Pero de nuestro cuello lastimado brota la solidaridad de clase y la sororidad feminista y ahora estamos enojadas, llenas de ira por el maltrato de los sucesivos gobiernos que odian nuestro trabajo porque le temen al pensamiento crítico del que somos guardianas. Alimentadas del espíritu de Medusa, nos hicimos docentes incumpliendo el mito patriarcal de la maternalización de nuestra profesión e incomodando con nuestros cuerpos –lesbianos, maricas, gordos, marrones, demasiado jóvenes y demasiado viejos- y con las palabras que usamos para nombrar el mundo. Rugimos contra las narrativas de la vocación y la miseria de nuestros sueldos. Contrabandeamos deseo en las aulas habilitando encuentros inesperados con las infancias. Somos un sindicato de medusas y haremos piedra a quienes vulneran nuestros derechos y los de lxs estudiantes.
LA PEDAGOGÍA CUIR NO EXISTE
Lo cierto es que nadie sabe muy bien qué son las pedagogías cuir y cualquier definición atentaría contra su propuesta, que procura atentar contra sí misma para no volverse receta ni verdad. Quizás, como dice Britzman, conviene pensarla como una serie de estrategias del hacer para oponerse a la normalización de lo existente y es en este sentido que la figura de monstruo puede servirnos. Cada criatura áulica tiene sus mutaciones, algunas dan ventajas y otras complicaciones a la hora de cumplir con el currículum, pero todas producen dolor si esperamos que la escuela reproduzca lo que ya existe o nos haga mejores en la lógica de este sistema. O sea, personas cis-heterosexuales productivas y reproductivas, competitivas, con más diplomas y medallas apiladas, necesariamente más ansiosas y angustiadas, probablemente no más enriquecidas por ello (puesto que la meritocracia es la estafa piramidal definitiva del capitalismo).
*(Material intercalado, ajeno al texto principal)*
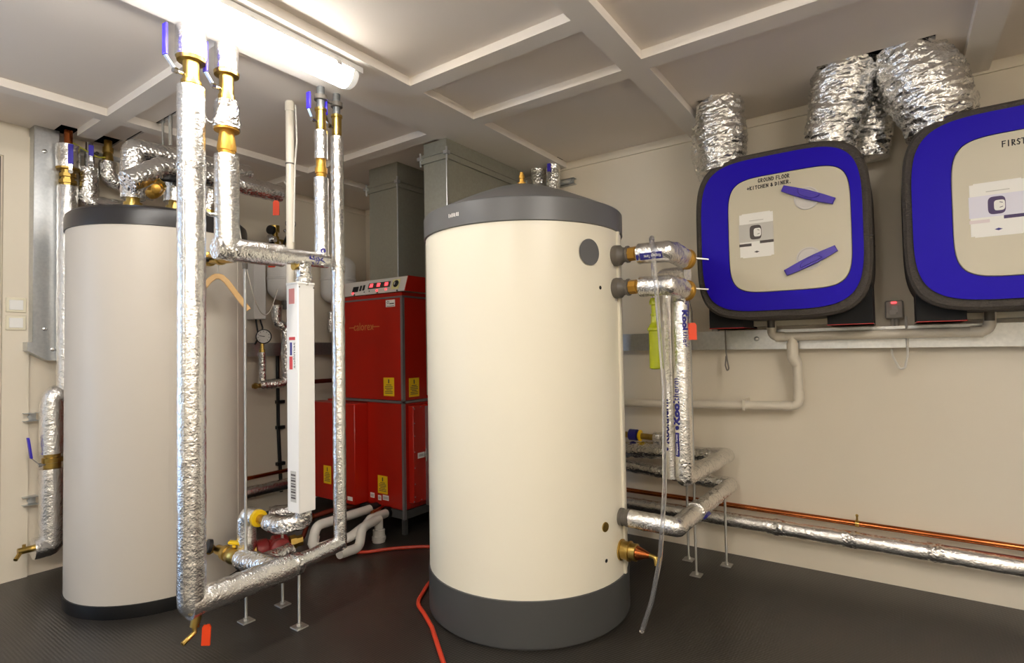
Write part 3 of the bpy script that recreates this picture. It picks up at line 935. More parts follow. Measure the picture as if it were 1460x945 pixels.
def warn(x, y, z, w_, h_, u):
    """yellow warning label with lines of print; u = horizontal direction, on a vertical face"""
    u = Vector(u)
    n_ = Vector((u.y, -u.x, 0))
    c = Vector((x, y, z))
    o = build('warning_label', MB().obox(c + n_ * .0006, u, (0, 0, 1), n_, w_ / 2, h_ / 2, .0006), 'label', t, 'yellow warning label')
    b = MB()
    for k in range(6):
        b.obox(c + n_ * .0014 + Vector((0, 0, h_ * (.1 - k * .09))), u, (0, 0, 1), n_, w_ * (.36 if k % 3 else .25), h_ * .018, .0002)
    b.obox(c + n_ * .0014 + Vector((0, 0, h_ * .3)), u, (0, 0, 1), n_, w_ * .05, h_ * .11, .0002)
    build('label_print', b, 'darkprint', o)


warn(1.138, yF, .928, .098, .118, (1, 0, 0))
warn(x1, -.685, .922, .09, .12, (0, 1, 0))
warn(1.07, yF, .295, .092, .115, (1, 0, 0))
warn(.64, -.885, .33, .08, .12, (1, 0, 0))
for (xa_, xb_, z_) in ((.95, .99, .215), (1.025, 1.055, .208), (1.07, 1.125, .215)):
    o = flat('small_label', xa_, xb_, z_ - .016, z_ + .016, 'paper')
    build('label_print', MB().box(xa_ + .004, xb_ - .004, fy - .0006, fy, z_ - .01, z_ + .008), 'greyprint', o)
o = build('small_label', MB().box(.85, .9, -.8862, -.885, .19, .215), 'paper', t)
o = build('small_label', MB().box(x1 + .0502, x1 + .0512, -.71, -.65, .475, .51), 'paper', t)
build('label_print', MB().box(x1 + .0512, x1 + .0518, -.7, -.66, .485, .5), 'greyprint', o)

# ------------------------------------------------------------------ galvanised ventilation ducts
def duct(xa, xb, ya, yb, z0, z1, zf, label, name='ventilation_duct'):
    t = thing(name, label, 'air duct', ((xa + xb) / 2, (ya + yb) / 2, z0))
    build('duct_body', MB().box(xa, xb, ya, yb, z0, z1, .003), 'duct', t)
    e = .012
    build('flange', MB().box(xa - e, xb + e, ya - e, yb + e, zf - .03, zf - .012).box(xa - e, xb + e, ya - e, yb + e, zf + .006, zf + .022).box(xa - .006, xb + .006, ya - .006, yb + .006, zf - .012, zf + .006), 'duct', t)
    bl = MB()
    for (cx, cy) in ((xa - e, ya - e), (xb + e, ya - e), (xb + e, yb + e)):
        bl.cyl((cx, cy, zf - .045), (cx, cy, zf + .035), .006, seg=8).obox((cx, cy, zf), (1, 0, 0), (0, 1, 0), (0, 0, 1), .014, .014, .01)
    build('corner_bolt', bl, 'galv', t)
    build('corner_bead', MB().cyl((xb - .001, ya + .001, z0), (xb - .001, ya + .001, zf - .03), .004, seg=8), 'galv', t)
    return t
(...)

Hace más de 200 años que la escuela existe como el espacio otro de la casa y la familia. Ir a la primaria y a la secundaria es interrumpir la continuidad de lo conocido y exponerse a lo incierto. No se me ocurre una mejor explicación de lo cuir que la radical otredad a la que nos empuja una tarde en un aula, si logramos suspender el pánico por lo distinto y la tendencia a su destrucción –que también enseña la escuela- y entregarnos a la fiesta de los monstruos que, con tanta belleza, convida Sendak en su libro.